Setelah Anthurium, Apa Lagi?
Kendati demikian, para pemain Anthurium tetap optimis, 2008 masih menyimpan harapan untuk mengeruk keuntungan. “Di luar gelombang cinta, masih ada jenis Anthurium yang bakal bertahan lama. Seperti dari jenis jenmanii: neo jenmanii, cobra, golok, dan garuda,” ucap Irwansyah. Di luar negeri pun, seperti Ekuador, lanjut dia, para pembiak sudah mampu merekayasa benih Anthurium, sehingga menghasilkan varian lebih banyak. Ini menjadi kesempatan untuk diusahakan.
Pendapat serupa diutarakan Sugianto. “Jenmanii masih tetap bertahan lantaran sampai sekarang harganya standar-standar saja, tidak segila gelombang cinta,” kilahnya. Selain itu, lanjut dia, jenmanii tidak mudah diperbanyak, sehingga stoknya pun masih terbatas. Dan, sampai sekarang minat masyarakat terhadap varian jenmanii, seperti cobra dan anakonda misalnya, masih tinggi. Sugianto memberi contoh, indukan Anthurium jenmanii cobra, saat ini masih laku dilego Rp150 juta.
Meskipun demam Anturium masih berlangsung, kini orang sudah bertanya-tanya, tanaman apa lagi yang bakal ngetren? Diam-diam, sebagian orang sekarang mulai memborong Adenium (kamboja Jepang), Sanseviera (lidah mertua), sampai talas berdaun sangat lebar (sente) yang banyak tumbuh di pekarangan rumah di Jawa atau di pematang kolam.

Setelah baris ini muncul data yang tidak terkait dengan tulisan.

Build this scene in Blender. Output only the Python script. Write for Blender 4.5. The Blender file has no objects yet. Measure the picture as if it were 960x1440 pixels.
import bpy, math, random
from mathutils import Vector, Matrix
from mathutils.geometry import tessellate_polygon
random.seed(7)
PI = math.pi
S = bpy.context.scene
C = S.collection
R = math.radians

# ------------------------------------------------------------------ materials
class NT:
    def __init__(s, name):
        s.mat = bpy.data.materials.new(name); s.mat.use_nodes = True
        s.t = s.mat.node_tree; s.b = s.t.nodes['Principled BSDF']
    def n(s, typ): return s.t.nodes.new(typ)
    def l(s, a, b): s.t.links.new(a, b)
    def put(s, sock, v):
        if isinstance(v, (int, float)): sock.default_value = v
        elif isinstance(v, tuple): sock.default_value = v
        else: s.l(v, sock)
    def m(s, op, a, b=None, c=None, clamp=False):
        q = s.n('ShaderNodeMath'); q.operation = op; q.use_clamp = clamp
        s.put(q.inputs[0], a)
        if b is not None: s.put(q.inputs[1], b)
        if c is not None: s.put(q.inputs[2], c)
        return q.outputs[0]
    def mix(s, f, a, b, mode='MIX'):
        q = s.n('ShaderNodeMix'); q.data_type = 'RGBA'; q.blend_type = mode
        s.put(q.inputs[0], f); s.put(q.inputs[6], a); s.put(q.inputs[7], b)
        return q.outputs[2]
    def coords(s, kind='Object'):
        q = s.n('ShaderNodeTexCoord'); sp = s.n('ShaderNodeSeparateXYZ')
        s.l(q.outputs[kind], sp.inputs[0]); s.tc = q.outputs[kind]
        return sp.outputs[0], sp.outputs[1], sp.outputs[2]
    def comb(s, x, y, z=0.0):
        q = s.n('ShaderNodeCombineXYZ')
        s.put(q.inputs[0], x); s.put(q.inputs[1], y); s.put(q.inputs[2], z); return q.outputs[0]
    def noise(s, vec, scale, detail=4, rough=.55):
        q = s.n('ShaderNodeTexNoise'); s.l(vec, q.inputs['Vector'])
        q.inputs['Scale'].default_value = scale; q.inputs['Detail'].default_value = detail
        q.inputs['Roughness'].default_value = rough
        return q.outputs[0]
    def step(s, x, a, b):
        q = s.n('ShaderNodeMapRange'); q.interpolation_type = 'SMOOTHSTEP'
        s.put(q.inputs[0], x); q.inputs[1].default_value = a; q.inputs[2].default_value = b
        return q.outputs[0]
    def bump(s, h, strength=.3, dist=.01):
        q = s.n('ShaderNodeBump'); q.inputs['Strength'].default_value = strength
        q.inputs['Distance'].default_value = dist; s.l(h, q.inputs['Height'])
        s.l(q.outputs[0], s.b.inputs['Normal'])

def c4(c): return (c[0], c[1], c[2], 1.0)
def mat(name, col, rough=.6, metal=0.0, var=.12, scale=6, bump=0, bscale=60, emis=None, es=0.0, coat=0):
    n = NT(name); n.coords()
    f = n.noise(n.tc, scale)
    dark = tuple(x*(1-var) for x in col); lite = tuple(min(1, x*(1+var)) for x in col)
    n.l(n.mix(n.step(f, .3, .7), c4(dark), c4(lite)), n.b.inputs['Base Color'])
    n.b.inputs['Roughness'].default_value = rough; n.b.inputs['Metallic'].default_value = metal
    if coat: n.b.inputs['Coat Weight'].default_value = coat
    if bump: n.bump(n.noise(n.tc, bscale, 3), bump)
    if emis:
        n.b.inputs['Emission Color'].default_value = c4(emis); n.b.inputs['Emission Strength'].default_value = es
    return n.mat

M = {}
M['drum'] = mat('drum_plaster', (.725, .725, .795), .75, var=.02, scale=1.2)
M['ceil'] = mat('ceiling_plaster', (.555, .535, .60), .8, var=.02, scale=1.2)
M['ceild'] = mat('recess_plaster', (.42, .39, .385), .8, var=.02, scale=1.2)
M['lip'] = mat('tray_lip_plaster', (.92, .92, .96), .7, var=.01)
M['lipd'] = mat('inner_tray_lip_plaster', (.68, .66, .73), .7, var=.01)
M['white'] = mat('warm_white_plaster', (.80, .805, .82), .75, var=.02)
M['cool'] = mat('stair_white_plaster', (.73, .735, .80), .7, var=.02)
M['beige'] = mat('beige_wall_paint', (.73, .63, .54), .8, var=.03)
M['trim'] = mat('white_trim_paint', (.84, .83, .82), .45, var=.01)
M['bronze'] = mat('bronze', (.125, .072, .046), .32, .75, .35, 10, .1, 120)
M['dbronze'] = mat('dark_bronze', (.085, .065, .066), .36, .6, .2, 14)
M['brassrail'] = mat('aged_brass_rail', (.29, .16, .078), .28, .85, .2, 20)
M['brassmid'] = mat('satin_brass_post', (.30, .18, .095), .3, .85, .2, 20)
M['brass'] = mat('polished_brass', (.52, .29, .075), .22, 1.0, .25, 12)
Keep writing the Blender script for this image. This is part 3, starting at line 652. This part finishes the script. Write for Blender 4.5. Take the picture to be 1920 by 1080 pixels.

Mereka memperkirakan sente akan digemari. Walaupun sesungguhnya pasar tanaman ini masih gelap. Para pemain hanya bisa menduga, tanaman yang bakal jadi tren tentulah yang mempunyai daya tarik tersendiri, sehingga potensial untuk digandrungi banyak orang. Kita tunggu saja tahun depan.